Младший современник Чаадаева, поэт и критик Аполлон Григорьев (1822—1864) позже напишет, что “письмо Чаадаева ...было тою перчаткою, которая разом разъединила два дотоле если не соединенные, то и не разъединенные лагеря мыслящих и пишущих людей. В нем впервые неотвлеченно поднят был вопрос о значении нашей народности, самости, особенности, до тех пор мирно покоившийся, до тех пор никем не тронутый и не поднятый” [83, с. 177]. Эти два лагеря, о которых говорит А. Григорьев,— западники и славянофилы.

Славянофилы (А. С.Хомяков, 1804—1860; К. С. и И. С.Аксаковы и др.) предполагали, что России во все ее исторические времена была свойственна соборность (отношение взаимодействия между народом и его правителями), некий уровень цельности личности, устремленной к Богу. Эти идеи несли в себе и предположение, что Россия (в противоположность мыслям Чаадаева) имеет историческую миссию — стать центром мировой культуры и цивилизации.

Западники — Т. Н. Грановский (1813—1855) (послуживший прототипом главного героя романа Ф.М.Достоевского “Бесы”), В.С.Соловьев, А. И. Герцен (1812—1870), Н. П. Огарев (1813—1877) — полагали, что путь России связан с западным образом государственного устройства, реформами, имеющими целью смягчение условий жизни крестьянства. Западничество было неоднородным, поскольку в нем соединились носители либеральных взглядов и радикалы, полагавшие необходимой отмену самодержавия и крепостничества.

Общественная мысль этого времени породила новые направления философских взглядов, начиная от создания религиозных систем (А. С. Хомяков, В. С. Соловьев) до материалистических (А. И. Герцен, Н. Г. Чернышевский).

Революционное направление этого времени наиболее мощно выразилось в народничестве , ставшем предтечей анархизма , к которому принадлежали даже столь родовитые люди, как князь П. А. Кропоткин (1842—1921), дворянин М.А.Бакунин (1814—1876). Они предлагали беспощадное разрушение государственного строя. Д. И. Писарев (1840— 1868), жестоко высмеивая все отвратительные стороны русской жизни, “проповедовал освобождение личности от религиозных, бытовых и семейных пут” [23, 157]. Это направление мысли вело к нигилизму, который также стал способом реакции на тяготы российской жизни.

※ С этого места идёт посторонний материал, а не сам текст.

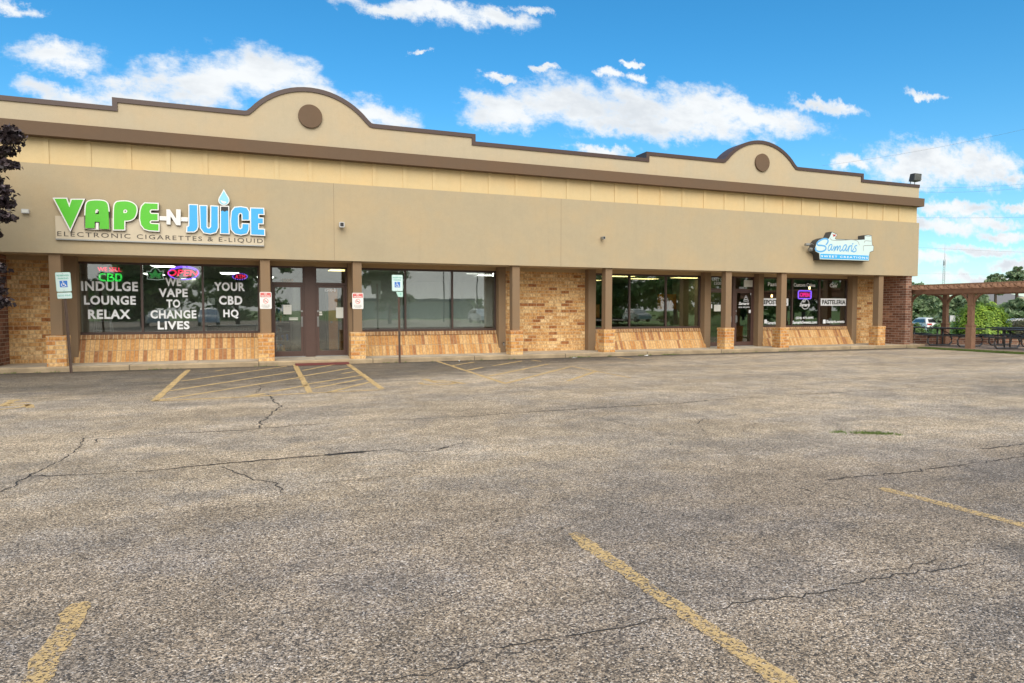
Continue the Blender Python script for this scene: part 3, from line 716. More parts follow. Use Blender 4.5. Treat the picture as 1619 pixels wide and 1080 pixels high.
plate('notice', 313, 443, 383, 524, 'paper', dA, conv=z5); plate('notice', 362, 552, 438, 560, 'paper', dA, conv=z5); plate('notice', 362, 565, 438, 573, 'paper', dA, conv=z5)
word(dA, 'HOURS', 330, 452, 368, 459, conv=z5, mat='grey', y=GT - .004, bold=0)
plate('notice', 763, 465, 833, 556, 'paper', dB, conv=z5); plate('notice', 618, 500, 643, 512, 'paper', dB, conv=z5); plate('notice', 616, 517, 646, 532, 'paper', dB, conv=z5)
word(dC, 'UNIT C', 40, 68, 150, 98, conv=z7, bold=.0); word(dC, '1500', 62, 105, 135, 138, conv=z7, bold=.0)
plate('notice', 60, 350, 130, 420, 'paper', dC, conv=z7); plate('notice', 28, 345, 40, 388, 'letter', dC, conv=z7)
plate('notice', 378, 88, 472, 160, 'paper', dD, conv=z7); plate('notice', 430, 405, 467, 437, 'letter', dD, conv=z7); plate('notice', 448, 222, 466, 248, 'letter', dD, conv=z7); plate('notice', 458, 565, 468, 598, 'letter', dD, conv=z7)
word(dD, '1500-D', 330, 160, 410, 180, conv=z7, bold=.01); word(dD, 'Samaris', 322, 320, 435, 352, conv=z7, bold=.03, shear=.35); word(dD, '(224) 475-0095', 322, 370, 438, 385, conv=z7, bold=.03)
cz_ = []
for x0, y0, x1, y1 in ((390, 255, 410, 272), (382, 275, 420, 295), (375, 298, 428, 315)):
    a = z7(x0, y1); b = z7(x1, y0); cz_.append(rrect(a[0], b[0], a[1], b[1], .012)); e = .012; cz_.append(rrect(a[0] + e, b[0] - e, a[1] + e, b[1] - e, .004))
shape('cake_logo', cz_, GT, .003, 'letter', dD)
# the rooms behind the glass
part(MB().box(BX0 + .2, 24.38, 20.72, 36.7, .08, .14), 'interior_floor', 'intfloor')
part(MB().box(BX0 + .2, 24.38, 20.72, 36.7, 2.84, 2.88), 'interior_ceiling', 'intceil')
for y, x0, x1, mt in ((30.5, -12, 1.4, 'intwall'), (30, 1.45, 9, 'intwall'), (32, 9.05, 16.9, 'intwall'), (29, 17, 24.3, 'intdark')): part(MB().box(x0, x1, y, y + .1, .14, 2.84), 'interior_wall', mt)
for x in (-6.0, 1.40, 9.0, 16.93, 24.2): part(MB().box(x, x + .06, 20.75, 36, .14, 2.84), 'partition', 'intwall')
def clight(x, y, w=.6, l=1.2, mt='tube'): 
    c = part(MB().box(x - w / 2 - .03, x + w / 2 + .03, y - l / 2 - .03, y + l / 2 + .03, 2.82, 2.839), 'ceiling_light', 'white'); MB().box(x - w / 2, x + w / 2, y - l / 2, y + l / 2, 2.812, 2.8195).build('diffuser', mt, c)
for x, y in ((-2.6, 21.9), (-3.5, 27), (-2.7, 31), (-.9, 25.5), (.3, 28)): clight(x, y)
for x, y in ((3.6, 22.2), (5.3, 22.2), (7.6, 22.3), (8.3, 23.6)): clight(x, y, 1.2, .6)
for x, y in ((13.0, 22.2), (15.0, 23.6), (13.4, 25.6), (16.2, 22.3), (11.9, 25)): clight(x, y, 1.2, .5, 'tubewarm')
clight(2.5, 22.2, .6, .9, 'tubewarm')
for x, z in ((at(1223, 468, 21.8).x, at(1223, 468, 21.8).z), (at(1277, 455.5, 22).x, at(1277, 455.5, 22).z)):
    p = part(MB().cyl((x, 21.9, z + .05), (x, 21.9, 2.84), .006, 6), 'pendant_lamp', 'black'); MB().tube([(x, 21.9, z - .05), (x, 21.9, z - .02), (x, 21.9, z + .03), (x, 21.9, z + .05)], .035, 10).build('bulb', 'bulb', p)

# ================================================================== SIGNS ON THE FASCIA
vs = thing('shop_sign', 'green and blue raised letter sign with white outlines over a long beige panel', 'sign', (-2.2, DF, 3.3))
def s3(x, y, D=18.80): q = at(70 + x / 4.376, 290 + y / 4.376, D); return (q.x, q.z)
def L3(pts): return [s3(*p) for p in pts]
a = s3(78, 375, 18.88); b = s3(1521, 424, 18.88)
MB().box(a[0], b[0], 18.90, 18.949, 3.245, 3.79).build('panel', 'panel', vs)
MB().box(a[0], b[0], 18.885, 18.949, 3.215, 3.2449).build('panel_trim', 'grey', vs)
text('lettering', 'ELECTRONIC CIGARETTES & E-LIQUID', s3(82, 345)[0] - .0, s3(1515, 390)[0] - .01, 3.283, 3.417, 18.8985, 'ink', vs, space=1.25, depth=.004)
V_ = [[(68, 105), (150, 105), (172, 165), (188, 112), (268, 112), (178, 315)]]
A_ = [smooth_loop([(283, 308), (283, 308), (283, 170), (292, 128), (325, 117), (395, 117), (432, 128), (443, 170), (447, 315), (447, 315), (382, 313), (382, 313), (382, 266), (382, 266), (347, 264), (347, 264), (347, 308), (347, 308)], 2), [(352, 211), (352, 188), (359, 178), (368, 178), (376, 188), (376, 212)]]
P_ = [smooth_loop([(480, 318), (480, 318), (480, 165), (492, 130), (525, 123), (585, 123), (632, 148), (640, 190), (622, 240), (585, 256), (552, 256), (552, 256), (552, 318), (552, 318)], 2), [(546, 204), (546, 186), (557, 178), (570, 182), (574, 193), (566, 204)]]
E_ = [[(695, 137), (783, 140), (783, 178), (737, 178), (728, 188), (728, 199), (737, 210), (783, 211), (783, 254), (737, 254), (728, 263), (728, 271), (737, 279), (789, 282), (789, 327), (725, 323), (692, 313), (670, 285), (662, 245), (664, 195), (674, 158)]]
J_ = [[(1003, 148), (1057, 150), (1060, 300), (1052, 320), (1035, 332), (988, 332), (990, 300), (1000, 297), (1003, 290)]]
U_ = [[(1078, 155), (1122, 156), (1122, 298), (1128, 310), (1143, 312), (1154, 300), (1155, 157), (1200, 160), (1200, 306), (1186, 336), (1148, 346), (1105, 338), (1083, 308)]]
I_ = [[(1222, 160), (1272, 161), (1275, 345), (1222, 343)]]
I2 = [[(1222, 192), (1235, 188), (1248, 196), (1262, 188), (1273, 190), (1275, 345), (1222, 343)]]
C_ = [[(1415, 250), (1415, 195), (1400, 170), (1360, 163), (1318, 167), (1298, 192), (1292, 260), (1296, 318), (1320, 345), (1360, 353), (1400, 345), (1412, 320), (1414, 282), (1372, 280), (1370, 308), (1358, 318), (1345, 310), (1340, 290), (1340, 222), (1346, 206), (1360, 202), (1371, 212), (1372, 250)]]
F_ = [[(1430, 172), (1515, 174), (1518, 211), (1480, 210), (1480, 241), (1512, 242), (1512, 276), (1480, 275), (1480, 317), (1521, 319), (1522, 356), (1432, 352)]]
D_ = [smooth_loop([(1242, 50), (1242, 50), (1258, 78), (1277, 108), (1272, 136), (1242, 149), (1213, 136), (1208, 108), (1226, 78)], 2)]
N_ = [[(843, 178), (868, 179), (911, 243), (911, 178), (943, 179), (943, 290), (912, 288), (873, 226), (873, 284), (845, 283)]]
def letter(nm, lp, mat, off=.026, face=True):
    lps = [L3(l) for l in lp]
    o = shape(nm, lps, 18.90, .075, 'white', vs, offset=off)
    sd_ = shape('return', lps, 18.9001, .06, 'dark', o, offset=off + .003)
    if face: shape('face', lps, 18.8249, .004, mat, o)
    return o
for lp, mt in ((V_, 'green'), (A_, 'green'), (P_, 'green'), (E_, 'green'), (J_, 'blue'), (U_, 'blue'), (C_, 'blue'), (F_, 'blue')): letter('letter', lp, mt)
o = letter('letter', I_, 'black'); shape('liquid_face', [L3(I2[0])], 18.8225, .003, 'blue', o)
o = letter('water_drop', D_, 'ltblue', .022); shape('drop_highlight', [L3(smooth_loop([(1218, 112), (1232, 122), (1255, 125), (1262, 132), (1245, 142), (1225, 132)], 2))], 18.8205, .002, 'white', o)
letter('letter', N_, 'white', .0, False)
for l in ([(795, 224), (843, 226), (843, 256), (795, 253)], [(943, 231), (992, 233), (992, 262), (943, 260)]): shape('dash', [L3(l)], 18.90, .05, 'white', vs)

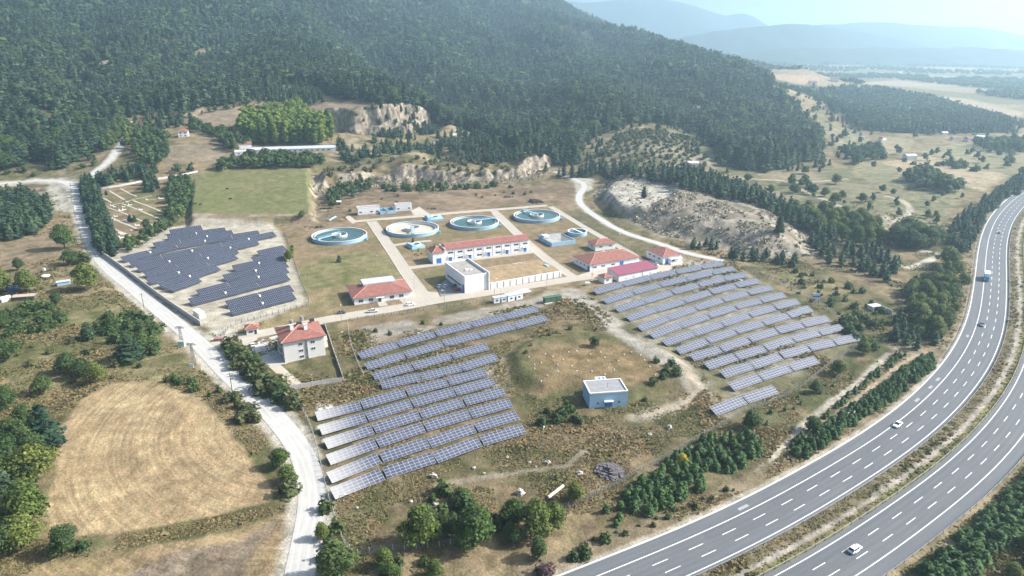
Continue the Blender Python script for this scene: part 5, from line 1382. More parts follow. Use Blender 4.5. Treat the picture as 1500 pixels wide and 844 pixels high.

Кризис общества вел и к кризису личности, и к появлению достаточно реакционных идей. В 80-х годах возник доселе “небывалый в русской общественной жизни феномен — национализм, который обличал знаменитый русский историк С. М. Соловьев” [23]. Таким образом, русская общественная мысль XIX века от стремления к преобразованиям, могущим, по мнению интеллигенции своего времени, привести к прогрессу общества, пришла к кризису, который так же, как и в Европе, выразился в возникновении декаданса (упадка), охватившего все стороны культуры, включая и искусство.


Использованная литература

1. Мир культуры (Основы культурологии). Учебное пособие. 2-е Б95 издание, исправленное и дополненное.— М.: Издательство Фёдора Конюхова; Новосибирск: ООО “Издательство ЮКЭА”, 2002. — 712 с.


[1] Термин введен в 60-е годы писателем П. Д. Боборыкиным (1836—1921) и принят в других языках, — А. Б.